There were very few spices, so ingredients had to be prepared in a way to maximize their flavor. One of the yogurt spreads was made from a recipe that called for mashing together leeks, garlic, and a bit of za’atar with a mortar and pestle before adding the mixture just at the end of the cooking process. This ensured that it stayed as pungent as possible.

The event was the brainchild of Professor Gojko Barjamovic, who teaches an "Ancient Lives" gen ed course that emphasizes hands-on learning, and which includes museum visits, archeology lectures, and, later next month, an actual cooking workshop with Nasrallah herself.

Earlier in the day his students were led through a two-hour workshop that took apart ancient Mesopotamian instruments, before hearing some of them played.

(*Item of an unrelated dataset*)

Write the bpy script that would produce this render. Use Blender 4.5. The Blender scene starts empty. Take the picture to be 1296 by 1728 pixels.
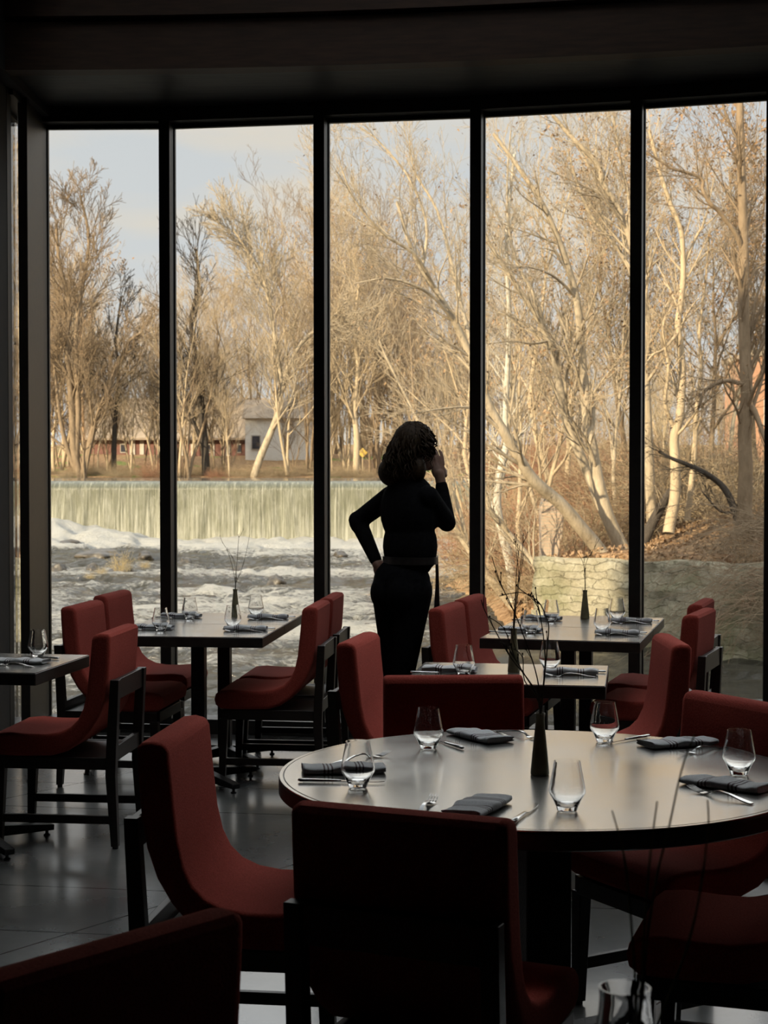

"By doing some of these everyday things of people who lived long ago, we think of them in a more human way," Barjamovic said of his teaching approach. "I see events like this as teaching to the senses, where music, art, and taste all create a palette that allows the past to be present to all our senses."

His students agree.

Ancient food

Photo: 1. Pita bread 2. Hummus 3. Yogurt spread 4. Bulgur and lentils 5. Lamb with apricots and black-eyed beans, 6. Date and nuts. / Credit: Kaitlynn Anderson

 

Chris Arendt, Harvard College '18, a current student in "Ancient Lives," said that while he feels the lives of ancient people to still be very distant from his own, "I definitely understand them a lot better than I did."

His friend, Harry Newman-Plotnick, Harvard College '18, also an "Ancient Lives" student, agreed.

"You understand the approach better, and it's certainly more memorable than just reading about it in a textbook," he said.  

Professor Robert Homscher, who teaches archeology in the NELC department, felt that events such as these push students to think more carefully about how academics reach conclusions about the past.

"A lot of the things we want to talk about are very abstract, and asking how we have knowledge about them is useful," he said.

The history of food has long been an important field for many academic disciplines, helping scholars understand the boundaries of group identities and assessing the development of particular rituals, especially animal sacrifices and taboos.

Nasrallah, who is currently working on a project translating medieval Arabic cookbooks into English, feels that understanding food allows for unique insights into human history.

"I think that food history offers a rich source to get to know the other; in fact, much richer than following the venues of traditional history, of kings and conquests. The invaluable material culture that food history offers is much more relevant."